Wednesday, 1 June 2016: 09:00
Sapphire 411 B (Hilton San Diego Bayfront)
W. T. Tseng, J. Long, K. Mohan, C. Wu, and T. Kagalwala (GLOBALFOUNDRIES)
The introduction of high-k metal gate (HK/MG) stack has enabled the resumption of Moore’s Law at the 45/32nm nodes, when the conventional Poly/SiON gate stacks failed to meet the required scaled-down performance targets. Despite the well demonstrated benefits such as reduced gate leakage, HK/MG integration scheme itself brings about new challenges in Si-based semiconductor process technologies. Among them, the most critical and stringent step is RMG CMP, which is tasked to deliver gate height uniformity within the range of a few nanometers on all chips across the entire 300mm wafer for 14nm technology nodes and beyond.

Conventional approaches to CMP planarity and uniformity often include the optimization of carrier zone pressure, platen/carrier rotation, slurry flow, conditioning sweep profileetc. Advances in CMP equipment technologies have also enabled new possibility such as multi-zone carrier pressure control through APC for within-wafer non-uniformity (WiWNU) reduction. Another widely-adopted approach is to rely on the high-selectivity of slurries to “stop dead” on the final layer of interests (e.g., tungsten in the case of RMG) without creating excessive local topography due to oxide erosion. While all the above approaches prove effective to certain degree, they are, by nature, wafer-level to sub wafer-level processes. As a consequence, it is difficult for them to differentiate between dies locally, for example, and correct the non-uniformity accordingly to the range of a few nanometers.

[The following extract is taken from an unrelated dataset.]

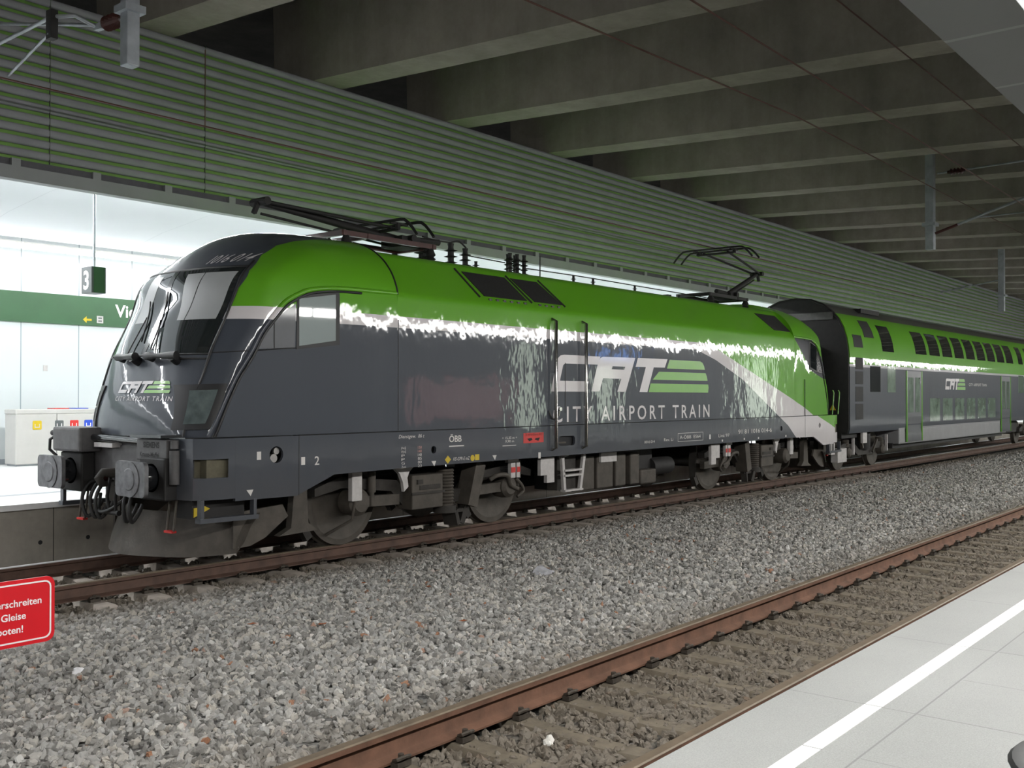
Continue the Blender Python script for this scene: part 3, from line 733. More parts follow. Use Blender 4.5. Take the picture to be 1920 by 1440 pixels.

In this contribution, an alternative planarization scheme for RMG is presented to enable nano-scale gate height uniformity control across all dies on 300mm wafers. The new scheme begins with conventional high-selectivity CMP process (pass-1 W-CMP) to remove overburden and polish the gate height down to a few nanometers thicker than the final target, followed by all-die gate height measurement on all wafers. Then the gate height data are fed forward to a GCIB tool, where location-specific process (LSP) takes place to trim the oxide down to a pre-determined target, die by die, through high-energy raster ion beam with high oxide-to-tungsten selectivity. This is followed by a final tungsten touch-up CMP process with high tungsten-to-oxide selectivity to level off the protruded metal patterns and drive the gate height to final target.

Applied to SOI-based deep-trench (DT) and FINFET integrated wafers based on 14nm ground rule, the new RMG planarization scheme above demonstrates supreme gate height uniformity. Gate height WiWNU reduces continuously from ~ 2.95% post pass-1 W-CMP to 1.85% post GCIB, and to 1.51% post T/U CMP. The 3sigma of gate height across all dies on 300mm wafers is less than 3nm. The underlying mechanism to achieve nano-scale planarity and uniformity control by this new planarization method will be discussed.